A month ago, transfer student Kodaka made a really, really bad first impression on his first day and is now widely regarded as a delinquent because of it. One day he overhears the normally standoffish Yozora uncharacteristically carrying on a conversation with someone who turns out to be an imaginary friend. Both soon admit that they have no friends and have trouble finding them, and both also admit that joining an existing club at this point would be an ineffective way to get them, so Yozora does the only logical thing: she starts a new club, one which will essentially be a place where friendless students can connect and make real friends. Surprisingly, the first person to respond to their advertisements for the Neighbors Club is Sena Kashawizaka, the seemingly perfect daughter of the school's Chancellor, who always has a gaggle of boys in tow but claims that she has had difficulty actually making friends because of that. Yozora and Sena instantly get on each other's nerves despite Kodaka's efforts to mediate.

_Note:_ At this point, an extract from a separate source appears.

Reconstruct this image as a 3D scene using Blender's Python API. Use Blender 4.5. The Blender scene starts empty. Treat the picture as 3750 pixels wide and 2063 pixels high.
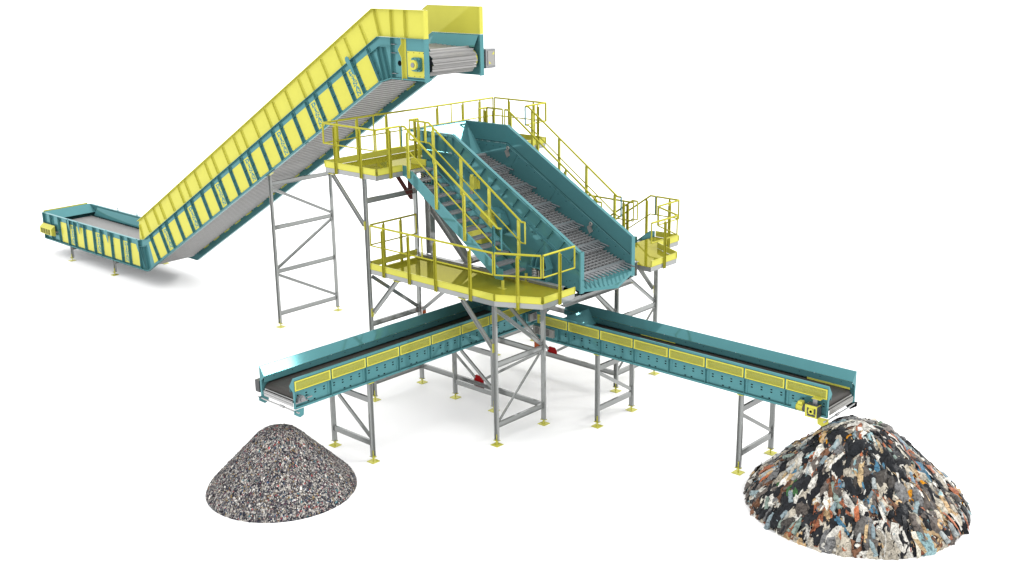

This light novel-based series really, really wants to be the next Oreimo, and is even made by the same branch of AIC as Oreimo. While this one's concept has nothing to do with otaku, its more conventional concept is an interesting one which has even more potential: the notion of creating a club for the specific purpose of allowing friendless people to make friends, something which could easily be inserted into just about any high school anywhere in the world. The discussions that Kodaka and Yozora have about forming friendships are also remarkably insightful.
The first episode shows two fundamental problems that limit this one's potential, however. The first is the presence of Sena as the club's third member. She was doubtless deemed necessary from a marketing point of view, as stories about the kind of true social rejects who would genuinely want/benefit from this kind of club simply wouldn't sell as anime (those type of stories seem to work much better in live action anyway), and she does seem to have a legitimate reason for wanting to join, but her perfection harms the integrity of the concept and the credibility of the story. That and opener scenes which suggest that Kodaka may end up being the only guy certainly raise the specter that the series will hedge in a harem direction.
The other and bigger problem is that the caliber of writing simply is not there, especially not compared to Oreimo. Insight is a plus but isn't enough. The writing makes the mistake of letting Kodoka become more a hanger-on than an active participant, does not make Yozora an interesting enough character, and does not even come close to getting the same kind of combative chemistry out of Sena and Yozora as Oreimo did out of Kirino and Kuroneko. This could improve over time, and the artistic merits are reasonable and the series does have a pretty cool closer, but already it is starting out a couple of steps behind.